MOSCOW, April 10. /TASS/. Italy’s UniCredit has abandoned plans to sell its Russian subsidiary, UniCredit Bank, and is considering a full liquidation of its business in Russia, Kommersant reported, citing sources.
The newspaper wrote citing the group’s 2025 financial statements that the bank’s loan portfolio halved over the period to 626mln euro, while deposits fell by 30% to 2.74 bln euro. The total number of employees declined by nearly 40% in 2025 to 1,560.
"All available assets are currently being sold, the branch network is being wound down, retail operations in the regions have already been closed, corporate business is also being scaled back, and staff reductions are underway, including among client managers with substantial severance payments," a source told the newspaper.
Another source said UniCredit’s main objective is to reduce its Russian operations to a minimum, capitalize profits, and surrender its banking license, which would allow the Italian group to meet exit requirements at a lower cost.
Kommersant previously reported that an investment consortium, Alfa Group, could become the beneficiary of UniCredit Bank, but sources now say no such negotiations are currently underway.
In early 2025, it was reported that UniCredit Bank had suspended outgoing euro transfers for individuals. In 2024, the lender worsened terms for a number of services and products. In August last year, the bank introduced a 5% fee for depositing cash dollars and euros into accounts, and in the fall it stopped accruing interest on current accounts.
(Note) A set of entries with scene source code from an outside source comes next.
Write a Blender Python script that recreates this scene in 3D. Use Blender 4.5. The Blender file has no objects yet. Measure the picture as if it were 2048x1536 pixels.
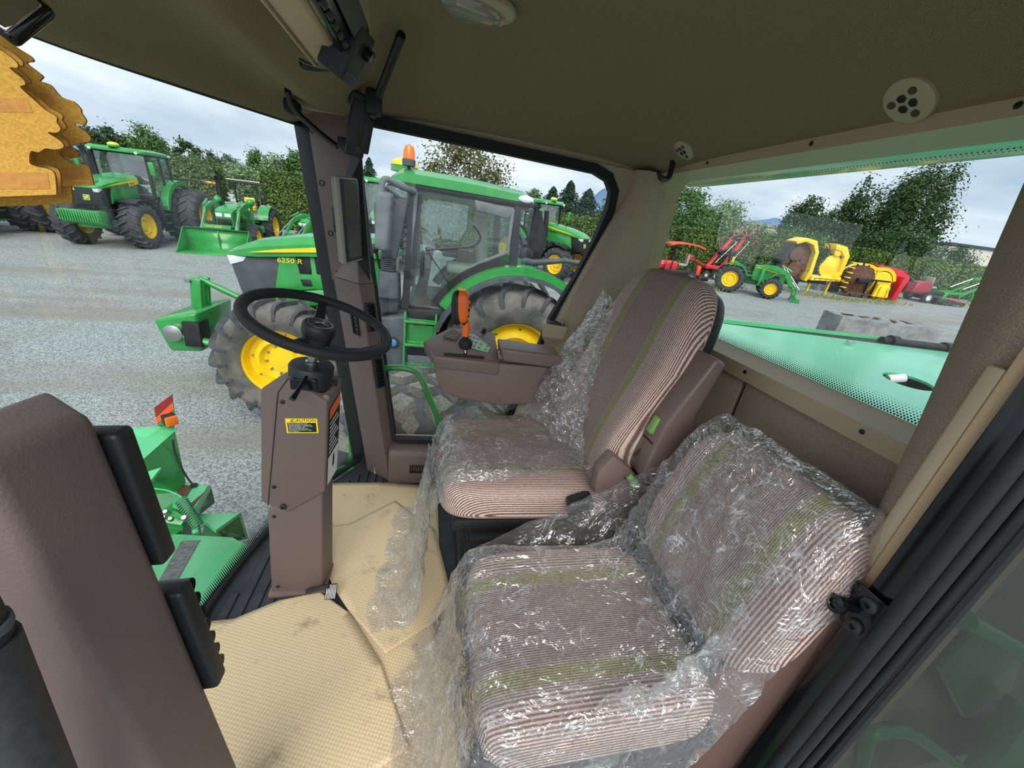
import bpy, bmesh, math, random
import numpy as np
from mathutils import Vector, Matrix, noise as mnoise
PI = math.pi
rnd = random.Random(7)
SC = bpy.context.scene
COL = SC.collection

# ---------------------------------------------------------------- camera, sky, sun, exposure
CAM_POS = Vector((0, 0, 2.75))
YAW, PITCH, ROLL, FPX = math.radians(14.0), math.radians(22.4), math.radians(8.8), 760.0
_F = Vector((math.sin(YAW) * math.cos(PITCH), math.cos(YAW) * math.cos(PITCH), -math.sin(PITCH)))
_R0 = Vector((math.cos(YAW), -math.sin(YAW), 0)); _U0 = _R0.cross(_F)
_R = _R0 * math.cos(ROLL) + _U0 * math.sin(ROLL); _U = -_R0 * math.sin(ROLL) + _U0 * math.cos(ROLL)
cd = bpy.data.cameras.new('camera'); cam = bpy.data.objects.new('camera', cd); COL.objects.link(cam)
cam.matrix_world = Matrix(((_R.x, _U.x, -_F.x, 0), (_R.y, _U.y, -_F.y, 0), (_R.z, _U.z, -_F.z, CAM_POS.z), (0, 0, 0, 1)))
cd.sensor_width = 36; cd.lens = 36 * FPX / 2048; cd.clip_start = .02; cd.clip_end = 3000
SC.camera = cam
vs = SC.view_settings
SC.display_settings.display_device = 'sRGB'
vs.view_transform = 'Standard'; vs.look = 'None'; vs.gamma = 1; vs.use_curve_mapping = False
vs.exposure = 0.40
try:
    SC.cycles.transparent_max_bounces = 24; SC.cycles.max_bounces = 10; SC.cycles.diffuse_bounces = 5
except Exception: pass

def lin(c):
    return tuple(((v / 255) / 12.92 if v <= 10 else (((v / 255) + .055) / 1.055) ** 2.4) for v in c)

w = bpy.data.worlds.new('overcast_sky'); SC.world = w; w.use_nodes = True
nt = w.node_tree; N = nt.nodes; L = nt.links; N.clear()
out = N.new('ShaderNodeOutputWorld'); bg = N.new('ShaderNodeBackground')
tc = N.new('ShaderNodeTexCoord'); mp = N.new('ShaderNodeMapping'); mp.inputs['Scale'].default_value = (1.0, 1.0, 3.6)
mp.inputs['Rotation'].default_value = (.0, .1, .5)
n1 = N.new('ShaderNodeTexNoise'); n1.inputs['Scale'].default_value = 2.1; n1.inputs['Detail'].default_value = 8; n1.inputs['Roughness'].default_value = .55
n1.inputs['Distortion'].default_value = .35
cr = N.new('ShaderNodeValToRGB'); e = cr.color_ramp.elements
e[0].position = .30; e[0].color = (.40, .52, .66, 1)
e[1].position = .70; e[1].color = (1.0, 1.03, 1.06, 1)
x = cr.color_ramp.elements.new(.46); x.color = (.56, .67, .79, 1)
x = cr.color_ramp.elements.new(.57); x.color = (.76, .84, .92, 1)
L.new(tc.outputs['Generated'], mp.inputs['Vector']); L.new(mp.outputs[0], n1.inputs['Vector'])
L.new(n1.outputs['Fac'], cr.inputs[0]); L.new(cr.outputs[0], bg.inputs['Color']); bg.inputs['Strength'].default_value = .92
L.new(bg.outputs[0], out.inputs[0])

sd = bpy.data.lights.new('sun_behind_cloud', 'SUN'); sd.energy = 2.6; sd.angle = math.radians(50); sd.color = (1, .97, .92)
sun = bpy.data.objects.new('sun_behind_cloud', sd); COL.objects.link(sun)
sun.rotation_euler = Vector((.10, .92, -.80)).to_track_quat('-Z', 'Y').to_euler(); sun.location = (0, -10, 20)

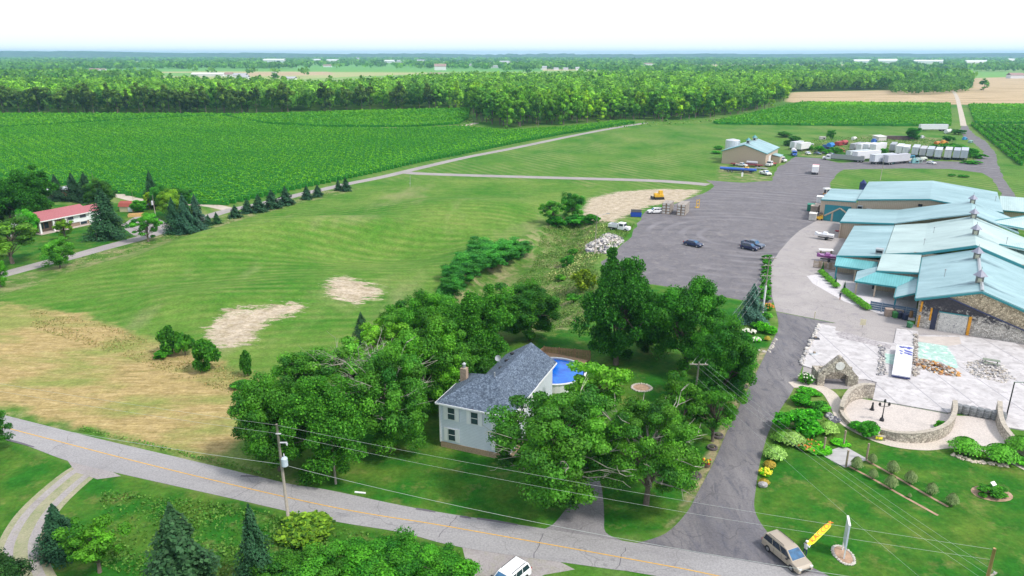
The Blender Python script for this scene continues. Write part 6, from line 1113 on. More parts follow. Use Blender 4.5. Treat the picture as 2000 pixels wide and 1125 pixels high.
mbb=MB(); rnd=random.Random(4)
for i in range(16):
    s_,t_=rnd.uniform(.05,.75),rnd.uniform(.01,.32); w_=rnd.uniform(.15,.45); P=[]
    for (ss,tt) in ((s_,t_),(min(.98,s_+w_),t_+.03),(min(.98,s_+w_*.8),t_+.065),(s_+.02,t_+.045)): P.append(tuple((a.lerp(b,ss)).lerp(d.lerp(c,ss),tt)+Vector((0,0,.7-.35*tt+.012))))
    mbb.add(P,[(3,2,1,0)])
mbb.build('blue_scorch',mat('blue_scorch_marks',(.10,.12,.42),.6,var=.3),wb); MB().slab([tuple(d+Vector((-.0,-.12,.2))),tuple(c+Vector((0,-.12,.2))),tuple(c+Vector((0,.05,.2))),tuple(d+Vector((0,.05,.2)))],.18).build('front_beam',mat('dark_blue_beam',(.03,.04,.16),.6),wb)
pb=thing('picnic_table','weathered grey green picnic table on the slab','picnic table',G(1935,712,.16),R(-28)); pb.location.z=.16; mg=mat('table_green_grey',(.22,.26,.20),.8,var=.15); MB().box(0,0,.72,2.2,.8,.06).build('table_top',mg,pb)
for s_ in (-1,1): MB().box(0,s_*.75,.42,2.2,.28,.05).build('bench',mg,pb); MB().tube([(s_*.8,-.7,0),(s_*.8,.25,.72)],.05,4).tube([(s_*.8,.7,0),(s_*.8,-.25,.72)],.05,4).tube([(s_*.8,-.8,.4),(s_*.8,.8,.4)],.04,4).build('cross_leg',mg,pb)
M_barrel=mat('barrel_staves',(.20,.21,.22),.7,var=.2,scale=5); M_hoop=mat('barrel_hoops',(.36,.38,.40),.5,.4)
B0,B1=G(1870,806),G(1955,822)
for i in range(7):
    p=B0.lerp(B1,i/6); lb='grey wine barrel %s'%['touching the curved wall end','second from the curved wall','third from the curved wall','in the middle of the barrel row','third from the right stone wall','second from the right stone wall','standing against the right stone wall'][i]
    if i==0: br=thing('wine_barrel',lb,'barrel',p,0,'row of wine barrels behind the paved court'); MB().lathe([(.36,0),(.44,.28),(.47,.52),(.44,.78),(.36,1.05)],16).build('staves',M_barrel,br,smooth=False); [MB().lathe([(q+.015,z),(q+.015,z+.07)],16,cap=False).build('hoop',M_hoop,br) for q,z in ((.375,.06),(.43,.25),(.43,.74),(.375,.93))]; br.scale=(1.15,)*3
    else: dup(br,p,0,lb,'row of wine barrels behind the paved court',1.15)
def lantern(label,px_,py_,h,heads=3):
    r=thing('lamp_post',label,'lamp post',G(px_,py_)); MB().lathe([(.3,0),(.26,.3),(.12,.5),(.07,.9),(.06,h)],8).build('post',M_black,r); a=MB(); a.tube([(-.6,0,h-.5),(.6,0,h-.5)],.04,5); a.build('arm',M_black,r)
    for x,z in ((-.6,h-.45),(.6,h-.45),(0,h)): hd_=MB().lathe([(.06,z),(.17,z+.12),(.14,z+.4),(.02,z+.52)],8,x=x).build('lantern',M_black,r); MB().lathe([(.12,z+.14),(.11,z+.34)],8,x=x).build('lantern_glass',M_glass,hd_)
lantern('black three headed lamp post standing in the courtyard',1722,822,2.6)
st=thing('garden_statue','small dark statue in the courtyard','statue',G(1703,801)); MB().lathe([(.3,0),(.3,.15),(.14,.2)],8).build('plinth',M_black,st); MB().lathe([(.2,.2),(.16,.5),(.11,.8),(.13,.95),(.1,1.1),(.02,1.18)],8).build('figure',M_black,st,smooth=True)
bp=thing('light_pole','tall thin dark pole at the right of the white slab','pole',G(1964,820)); MB().tube([(0,0,0),(0,0,5.4)],[.09,.07],8).build('pole_shaft',M_black,bp); MB().box(.7,0,5.3,1.6,.12,.1).build('arm',M_steel,bp); MB().box(1.5,0,5.15,.5,.25,.15).build('lamp_head',M_steel,bp)
for i,(x,y,w_,l) in enumerate([(1591,662,.9,'dark slab fragment near the top of the white strip'),(1589,692,.8,'low timber block on the white strip')]):
    r=thing('floor_debris',l,'debris',G(x,y,.16),.3*i); r.location.z=.16; MB().box(0,0,0,w_*1.6,w_*.8,.18,ty=.7).build('block',M_steel if i else M_chas,r); MB().box(.2,.1,.18,w_*.4,w_*.3,.2).build('fragment',M_wood,r)
for x,y,l in ((1684,640,'cream sign board standing behind the slab'),(1590,625,'thin yellowish post at the driveway corner')):
    r=thing('small_sign',l,'sign',G(x,y),R(-15)); w_=.9 if x>1600 else .15; MB().box(0,0,0,.06,.06,1.4).build('post',M_wood,r); MB().box(0,-.05,.5,w_,.04,1.1).build('board',mat('cream_sign',(.66,.60,.42),.7),r)
# stone pad with four posts, little vine rows, round bed
pad=gp2([(1601,887),(1648,871),(1696,898),(1650,914)]); sheet('stone_pad',pad,.05,mat('flagstone_pavers',(.42,.41,.41),.85,var=.1,scale=1.2,lines=(1,1.0,.04,(.28,.27,.27))))
for x,y,h,l in ((1608,884,2.0,'left pergola post of the stone pad'),(1647,872,2.1,'far pergola post of the stone pad'),(1692,898,2.1,'right pergola post of the stone pad'),(1652,912,2.1,'near pergola post of the stone pad')):
    r=thing('wooden_post',l,'post',G(x,y),.5,'four posts of the stone pad'); MB().box(0,0,0,.16,.16,h).build('post_shaft',M_wood,r); MB().box(0,0,h,.2,.2,.04).build('post_cap',M_wood,r)
M_soil=mat('bare_soil',(.42,.28,.19),.95,var=.25,scale=2)
for pts in ([(1658,911),(1700,933),(1760,967),(1832,1007)],[(1692,899),(1740,926),(1800,961),(1852,990)]): ribbon('soil_strip',gp2(pts),.32,.022,M_soil,4)
for i,(x,y) in enumerate([(1672,917),(1704,935),(1739,954),(1776,972),(1703,905),(1742,925),(1777,945),(1818,967),(1858,988)]):
    s_=[1.3,1,1.3,.45,1,1.3,1.3,1.2,1.2][i]; T('young_vine','tuft',G(x,y),1.25*s_,.6*s_,['young vine touching the near corner of the stone pad','second young vine of the near soil strip','third young vine of the near soil strip','tiny young vine near the end of the near strip','young vine at the right corner of the stone pad','second young vine of the far soil strip','third young vine of the far soil strip','fourth young vine of the far soil strip','last young vine of the far soil strip'][i],'young vine',(1.5,1.15,1.9),'young vines along two soil strips')
bed=sheet('flower_bed_soil',[(G(1937,964).x+1.9*math.cos(t)*1.1,G(1937,964).y+1.5*math.sin(t)) for t in np.linspace(0,6.28,20)[:-1]],.02,M_soil)
T('round_shrub_bed','shrub',G(1937,966),.9,1.7,'round low shrub bed with a small sign on the front lawn','shrub',(.9,1.2,.6))
r=thing('garden_sign','small white sign in the round shrub bed','sign',G(1937,962),.4); MB().box(0,0,0,.06,.06,1).build('stake',M_steel,r); MB().slab([(-.3,-.15,1.0),(.3,-.15,1.0),(.3,.2,1.25),(-.3,.2,1.25)],.04).build('board',M_white,r)
SH=[(1556,848,3.1,3.5,(.75,1.3,.5),'biggest round green shrub beside the driveway'),(1563,790,1.5,1.8,(.75,1.25,.5),'trimmed shrub between big shrub and the arch path'),(1602,804,1.4,1.5,(.8,1.1,.7),'round dark shrub right of the trimmed one'),(1546,866,1.6,1.8,(1.9,1.75,1.7),'pale ornamental grass behind the driveway edge'),(1526,862,1.4,1.5,(1.0,1.3,.7),'green clump left of the pale grass'),(1613,845,1.6,1.6,(1.9,1.8,1.6),'pale ornamental grass right of the big shrub'),(1512,896,1.7,1.5,(2.2,2.1,2.1),'palest ornamental grass at the driveway bend'),(1503,912,.8,.8,(3.2,1.3,.8),'orange brown grass tuft below the palest grass'),(1495,928,.8,.8,(3.6,2.6,.5),'yellow flowers in the driveway border'),(1492,945,.6,.7,(3.2,1.3,.9),'rust coloured grass at the end of the border'),(1573,748,1.5,1.3,(3.2,2.6,3.0),'white hydrangea bush left of the arch'),(1580,768,.6,1.7,(.9,1.4,.5),'low green bed left of the arch'),(1693,850,1.8,1.7,(.65,1.1,.5),'dark bush inside the low curved wall'),(1675,838,.9,1.3,(.7,1.2,.5),'ground cover left of the courtyard bush'),(1716,858,.5,.6,(2.8,2.2,.4),'yellow flower tuft in front of the courtyard bush'),(1838,838,1.1,1.0,(.8,1.1,.6),'spiky plant inside the right end of the courtyard wall'),(1600,880,.6,1.9,(1.2,1.6,.4),'yellow green perennials beside the stone pad'),(1640,868,.5,1.4,(1.3,1.7,.5),'perennials behind the stone pad'),(1580,875,.7,1.6,(1.5,1.3,.6),'mixed flowers between shrubs and the stone pad'),
 (1882,885,2.0,2.0,(.7,1.4,.35),'large fountain grass left at the path'),(1952,901,2.1,2.1,(.7,1.4,.35),'large fountain grass right at the path'),(1992,880,1.8,1.8,(.65,1.2,.35),'fountain grass inside the right stone wall'),(1918,892,.6,.8,(1.2,1.5,.5),'low plants between the two fountain grasses'),(2000,908,.8,1.2,(1.0,1.4,.5),'low plants cut by the right edge'),
 (1490,648,1.6,1.7,(1.1,1.5,.45),'bright green garden shrub below the blue spruce'),(1506,652,1.4,1.3,(1.2,1.6,.5),'bright green shrub at the driveway kink'),(1495,622,1.2,1.5,(1.0,1.2,.9),'blue green shrub by the pole base'),(1500,606,1.4,1.0,(1.3,1.5,.6),'green shrub with orange flowers at the drive corner'),(1507,602,.6,.5,(4,1.5,.4),'orange flower tuft by the drive corner'),(1458,650,.7,.8,(3.5,3.0,3.2),'white flowering hydrangea by the garden edge'),(1470,652,.7,.7,(2.2,1.5,.5),'golden dome shrub beside the white hydrangea'),(1477,668,.8,.8,(2.8,2.6,1.8),'yellow white flower bush in the rock garden'),(1489,664,.5,.5,(1.2,1.4,1.3),'small blue green cushion plant'),(1498,665,.8,.6,(3.4,1.5,.9),'rust grass in the rock garden'),(1452,672,2.0,1.6,(.6,.95,.5),'dark shrub at the left of the rock garden'),(1472,640,1.0,.9,(.7,.95,.7),'dark round shrub near the spruce foot')]
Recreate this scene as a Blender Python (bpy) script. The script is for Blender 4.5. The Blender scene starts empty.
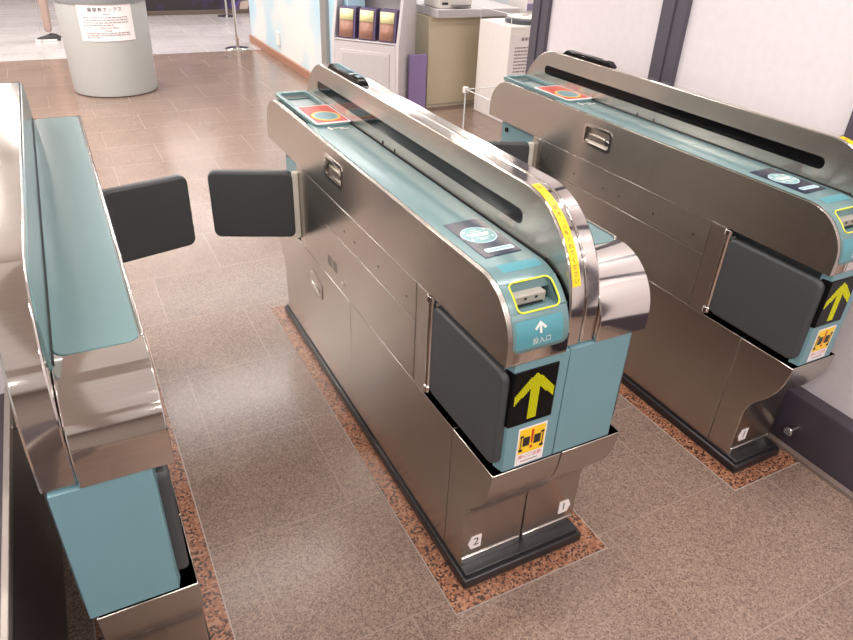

The bank, part of the UniCredit group, has operated in Russia since 1989. In March 2022, UniCredit CEO Andrea Orcel said the group was considering exiting Russia due to heightened risks. The requirement has also been driven by the European Central Bank, which has pointed to EU political decisions involving sanctions against Russia. UniCredit has sought clarification from the ECB and courts regarding requirements and procedures, as it has faced criticism and pressure for not fully winding down its operations, which entails significant financial losses.